The Tax Office has identified common mistakes made by people declaring rental income and claiming deductions.

In their returns for the 2004 tax year almost 1.5 million taxpayers declared rental income with 250,000 of these claiming deductions for the first time.
Advice for first-timers

For tax purposes there are two categories of rental property expenses you can claim:

* expenses for which you can claim a deduction in the year they are incurred, such as council rates, insurance and loan interest, and
* expenses which are deductible over a number of years, such as borrowing costs, deductions for capital works and deductions for the decline in value of depreciating assets.

You cannot claim acquisition or disposal costs, although they may form part of the cost base of the property for capital gains tax purposes.

You also cannot claim as immediate deductions the costs to repair damage, defects or deterioration that existed when you first purchased the property. They are capital expenditure and should be claimed as capital works deductions over either 25 or 40 years depending on when they were carried out.

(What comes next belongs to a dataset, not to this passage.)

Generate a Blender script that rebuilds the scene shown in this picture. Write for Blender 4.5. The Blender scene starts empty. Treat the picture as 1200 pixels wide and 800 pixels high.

Renovation costs are also capital expenditure and should be claimed as capital works deductions over the relevant number of income years.
Common mistakes

There are some common mistakes made by both first-time and other rental property owners:

* Incorrectly claiming the cost of the land as a capital works deduction, that is, as part of the cost of constructing or renovating the rental property.
* Incorrectly claiming the cost of improvements such as remodelling bathrooms or kitchens or adding a deck or pergola as repairs. These are capital improvements and should be claimed as capital works deductions.
* Overstating claims for deductions on the interest on the loan taken out to purchase, renovate or maintain the property. A loan may be taken out for both income-producing and private purposes, such as to purchase motor vehicles or other goods or services. The interest on this private portion of the loan is not deductible and should not be claimed.
* Incorrectly claiming the full cost of an inspection visit when it is combined with another private purpose, such as a holiday. In such cases, you can only claim that portion of the travel costs that relate directly to the property inspection.
* Claiming deductions for properties which are not genuinely available for rent.
* Incorrectly claiming deductions when properties are only available for rent for part of the year. If a holiday home or unit is used by you, your friends or your relatives free of charge for part of the year, you are not entitled to a deduction for costs incurred during those periods.
* Claiming deductions for items incorrectly classified as depreciating assets. The ATO has have produced a comprehensive list of more than 230 residential property items identifying whether they are depreciating assets eligible for a decline in value deduction, or as assets eligible for a capital works deduction. This list is in the Rental properties booklet. Call us if you would like a copy if this booklet
* If you financed the purchase of your rental property using a split loan facility, you cannot claim a deduction for the extra capitalised interest expense imposed under that facility.